AI ALPHA

SK Hynix Raised $26.5 Billion, Then Warned the Memory It Sells Is About to Run Short

Stacked high-bandwidth memory chips rising like a skyline against a red upward stock arrow
TLDR

The AI boom just repriced its least glamorous input

The largest foreign IPO in US history is not an AI model or a chip designer. It is a memory maker. SK Hynix priced 177.9 million American depositary shares at $149 each and raised roughly $26.5 billion on July 10, a book that ran more than seven times oversubscribed. The listing surpasses Alibaba's $25 billion debut from 2014 as the biggest ever by a foreign company on a US exchange, and ranks as the second-largest US share sale of any kind, behind only last month's SpaceX offering.

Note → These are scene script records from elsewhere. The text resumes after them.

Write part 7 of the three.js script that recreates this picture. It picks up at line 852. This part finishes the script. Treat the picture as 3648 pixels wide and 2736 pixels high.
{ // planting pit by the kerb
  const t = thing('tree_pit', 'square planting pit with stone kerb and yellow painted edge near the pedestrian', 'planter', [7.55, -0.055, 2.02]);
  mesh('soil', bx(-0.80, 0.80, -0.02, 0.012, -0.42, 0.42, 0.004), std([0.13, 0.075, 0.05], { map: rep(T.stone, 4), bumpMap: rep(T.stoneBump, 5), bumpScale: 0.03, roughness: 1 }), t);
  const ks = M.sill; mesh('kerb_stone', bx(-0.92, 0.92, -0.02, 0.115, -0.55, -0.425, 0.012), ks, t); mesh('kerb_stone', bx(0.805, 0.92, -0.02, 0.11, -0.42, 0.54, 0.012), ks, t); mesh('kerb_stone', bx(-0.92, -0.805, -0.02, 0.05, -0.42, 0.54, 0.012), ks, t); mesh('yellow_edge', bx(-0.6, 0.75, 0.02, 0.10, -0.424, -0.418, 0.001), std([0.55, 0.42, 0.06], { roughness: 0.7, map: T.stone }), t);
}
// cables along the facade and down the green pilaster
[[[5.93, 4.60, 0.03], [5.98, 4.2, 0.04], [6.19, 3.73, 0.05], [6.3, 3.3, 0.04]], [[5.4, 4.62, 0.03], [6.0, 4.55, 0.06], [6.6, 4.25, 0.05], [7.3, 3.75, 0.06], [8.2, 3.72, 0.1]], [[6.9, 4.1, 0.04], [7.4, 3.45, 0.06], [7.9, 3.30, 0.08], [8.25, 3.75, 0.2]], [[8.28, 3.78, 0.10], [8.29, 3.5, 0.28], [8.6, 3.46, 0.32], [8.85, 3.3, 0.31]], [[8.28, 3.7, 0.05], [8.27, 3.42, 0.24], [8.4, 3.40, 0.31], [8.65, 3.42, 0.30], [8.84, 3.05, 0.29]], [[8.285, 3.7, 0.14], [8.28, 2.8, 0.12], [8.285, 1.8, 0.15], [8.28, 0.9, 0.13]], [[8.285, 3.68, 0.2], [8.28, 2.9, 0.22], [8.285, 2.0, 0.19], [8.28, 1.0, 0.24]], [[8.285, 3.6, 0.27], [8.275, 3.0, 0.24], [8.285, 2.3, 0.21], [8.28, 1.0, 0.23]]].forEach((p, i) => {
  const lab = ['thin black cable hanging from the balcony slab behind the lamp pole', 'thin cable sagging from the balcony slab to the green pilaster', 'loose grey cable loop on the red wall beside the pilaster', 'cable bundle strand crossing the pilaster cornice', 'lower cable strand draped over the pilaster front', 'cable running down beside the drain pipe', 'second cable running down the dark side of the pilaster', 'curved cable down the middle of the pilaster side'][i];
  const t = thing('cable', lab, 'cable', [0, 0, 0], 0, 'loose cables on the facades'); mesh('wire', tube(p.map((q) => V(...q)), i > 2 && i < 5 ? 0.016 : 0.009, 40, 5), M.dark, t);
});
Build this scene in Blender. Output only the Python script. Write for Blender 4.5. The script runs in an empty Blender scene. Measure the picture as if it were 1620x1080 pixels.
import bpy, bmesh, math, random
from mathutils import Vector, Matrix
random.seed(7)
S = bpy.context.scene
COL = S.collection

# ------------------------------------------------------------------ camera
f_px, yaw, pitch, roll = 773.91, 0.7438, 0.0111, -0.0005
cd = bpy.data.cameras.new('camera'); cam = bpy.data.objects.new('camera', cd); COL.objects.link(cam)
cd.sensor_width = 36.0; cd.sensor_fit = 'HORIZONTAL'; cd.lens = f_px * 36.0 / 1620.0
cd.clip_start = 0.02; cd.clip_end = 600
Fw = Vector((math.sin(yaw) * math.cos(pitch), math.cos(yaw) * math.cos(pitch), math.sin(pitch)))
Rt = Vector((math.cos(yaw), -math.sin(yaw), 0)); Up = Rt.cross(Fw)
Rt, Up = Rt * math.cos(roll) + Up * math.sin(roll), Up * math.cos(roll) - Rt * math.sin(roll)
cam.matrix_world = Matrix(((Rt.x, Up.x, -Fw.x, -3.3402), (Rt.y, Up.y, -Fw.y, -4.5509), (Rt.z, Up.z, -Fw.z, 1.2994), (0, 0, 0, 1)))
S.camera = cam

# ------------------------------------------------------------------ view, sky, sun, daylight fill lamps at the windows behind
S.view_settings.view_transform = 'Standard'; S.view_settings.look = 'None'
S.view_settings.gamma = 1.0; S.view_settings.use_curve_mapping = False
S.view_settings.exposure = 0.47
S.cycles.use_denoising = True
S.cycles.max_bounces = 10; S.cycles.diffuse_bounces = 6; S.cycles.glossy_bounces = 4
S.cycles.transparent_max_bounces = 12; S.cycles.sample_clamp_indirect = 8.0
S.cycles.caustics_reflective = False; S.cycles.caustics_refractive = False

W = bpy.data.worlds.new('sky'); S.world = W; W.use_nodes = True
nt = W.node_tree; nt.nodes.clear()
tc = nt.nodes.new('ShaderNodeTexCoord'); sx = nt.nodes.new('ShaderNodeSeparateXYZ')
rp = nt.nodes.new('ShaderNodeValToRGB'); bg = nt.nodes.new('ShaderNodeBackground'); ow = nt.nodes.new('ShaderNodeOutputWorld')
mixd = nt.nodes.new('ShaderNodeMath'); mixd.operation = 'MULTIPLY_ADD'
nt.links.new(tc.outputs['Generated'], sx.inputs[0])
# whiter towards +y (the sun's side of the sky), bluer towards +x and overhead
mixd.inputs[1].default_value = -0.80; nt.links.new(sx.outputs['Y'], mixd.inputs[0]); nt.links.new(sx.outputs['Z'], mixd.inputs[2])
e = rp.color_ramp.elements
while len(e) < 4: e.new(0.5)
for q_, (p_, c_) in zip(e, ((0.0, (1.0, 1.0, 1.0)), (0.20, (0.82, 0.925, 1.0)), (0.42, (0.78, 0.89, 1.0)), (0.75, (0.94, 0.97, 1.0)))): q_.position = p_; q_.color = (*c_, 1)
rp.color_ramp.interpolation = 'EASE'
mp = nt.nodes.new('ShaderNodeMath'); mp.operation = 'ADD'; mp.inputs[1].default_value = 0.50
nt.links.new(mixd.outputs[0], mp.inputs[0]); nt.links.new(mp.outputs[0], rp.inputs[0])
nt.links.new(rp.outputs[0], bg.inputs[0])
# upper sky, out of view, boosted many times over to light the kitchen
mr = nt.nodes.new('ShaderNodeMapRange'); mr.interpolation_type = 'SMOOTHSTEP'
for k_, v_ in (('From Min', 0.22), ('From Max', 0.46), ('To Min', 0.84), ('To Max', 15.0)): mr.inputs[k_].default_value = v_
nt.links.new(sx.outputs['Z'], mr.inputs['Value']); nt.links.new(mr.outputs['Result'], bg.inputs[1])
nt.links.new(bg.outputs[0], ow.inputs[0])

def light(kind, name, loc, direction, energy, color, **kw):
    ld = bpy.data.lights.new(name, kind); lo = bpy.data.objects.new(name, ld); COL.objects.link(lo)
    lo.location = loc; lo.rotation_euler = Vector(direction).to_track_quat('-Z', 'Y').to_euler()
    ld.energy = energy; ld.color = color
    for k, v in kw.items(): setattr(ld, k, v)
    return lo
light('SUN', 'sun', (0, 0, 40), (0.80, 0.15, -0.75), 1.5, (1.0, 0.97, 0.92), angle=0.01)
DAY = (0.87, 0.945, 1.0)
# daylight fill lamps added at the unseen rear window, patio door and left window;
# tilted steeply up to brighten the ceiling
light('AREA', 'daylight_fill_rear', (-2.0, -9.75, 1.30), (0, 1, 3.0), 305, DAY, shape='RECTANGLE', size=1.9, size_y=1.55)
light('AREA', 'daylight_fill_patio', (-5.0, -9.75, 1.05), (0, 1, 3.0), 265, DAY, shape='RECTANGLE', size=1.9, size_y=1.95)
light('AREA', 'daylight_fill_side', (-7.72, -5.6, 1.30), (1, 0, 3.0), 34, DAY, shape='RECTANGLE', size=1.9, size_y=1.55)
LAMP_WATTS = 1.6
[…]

That ranking is the signal. Capital is now willing to pay frontier-scale prices for the plumbing of AI, not just its brains. High-bandwidth memory, the stacked DRAM that feeds Nvidia's accelerators, has moved from a commodity line item to a strategic chokepoint, and the market just said so with $26.5 billion.

The Debut, by the Numbers
Metric Figure
Amount raised Approximately $26.5 billion, at $149 per ADS on 177.9 million shares
Record set Largest US IPO ever by a foreign company, passing Alibaba's $25 billion (2014)
All-in ranking Second-largest US share sale in history, behind SpaceX's $86 billion
Demand Order book more than 7 times oversubscribed
2025 operating profit 47 trillion won, about $31 billion, double 2024 and up from an operating loss in 2023
Use of proceeds New fabrication and packaging facilities in Korea, plus EUV scanner procurement
Source: SK Hynix listing disclosures and regulatory filings, July 10, 2026

The CEO used his own IPO to warn of scarcity

Most executives spend their listing day selling growth. Kwak Noh-jung spent his warning about a ceiling. He told the market that the memory industry is heading into its worst-ever supply shortage in 2027, and that customer demand will keep running ahead of what SK Hynix can produce even beyond 2030.

Our customer demand continues to go up, while our capacity has limitations.
Kwak Noh-jung, CEO of SK Hynix, July 10, 2026

It is an unusual thing to raise $26.5 billion and simultaneously tell investors you cannot make enough of your product. But it is also the most honest description of the AI supply chain available right now. Building a new memory fab takes years and tens of billions of dollars. Demand from data center operators is compounding on the timescale of quarters. Customers are already reserving supply years ahead, and Samsung has echoed the same warning. The gap between those two clocks is the shortage, and no amount of IPO capital closes it quickly.

Why memory, and why now

For most of the AI story, the scarce resource everyone named was the GPU. That framing is incomplete. A modern accelerator is only as useful as the memory bandwidth feeding it, and high-bandwidth memory has become the harder part of the equation to scale. It requires advanced packaging, precise stacking, and EUV capacity that only a handful of companies command. SK Hynix took an early lead supplying HBM for Nvidia's chips, and that lead is what turned a cyclical commodity business into a $31 billion profit engine and a record listing.

The market spent two years betting on the companies that design AI chips. SK Hynix just proved the bigger constraint is the company that remembers what those chips compute.
Santage analysis

The proceeds tell you where the bottleneck is. SK Hynix earmarked the money for new fabrication and packaging plants and for EUV scanners, the exact links in the chain that limit HBM output. It is also facing pressure to build fabs on US soil, a reminder that memory has become a matter of industrial policy as much as corporate strategy. Where the chip is physically made now carries the same weight that model access and export controls carried a year ago.

What it means for everyone downstream

For the frontier labs and the neo-clouds building out capacity, the SK Hynix debut is a two-sided message. The bullish read is that the money to expand memory supply is now flowing at record scale, and more capacity is coming. The sobering read is that the company best positioned to supply it just told the world the shortage runs through 2027 and beyond. That translates into higher memory costs baked into every training run and every inference cluster, and into a hard physical limit on how fast compute can actually scale, regardless of how much capital chases it.

The lesson for anyone tracking where AI value accrues is that it does not all pool at the model layer. A memory maker just pulled off the biggest foreign listing in US history by owning a component most of the industry treated as a commodity. When the input is scarce and the demand is inelastic, pricing power moves to whoever controls the input. For the next several years, on the evidence of its own CEO, that is SK Hynix. The AI race is still run on intelligence. It is increasingly bounded by memory.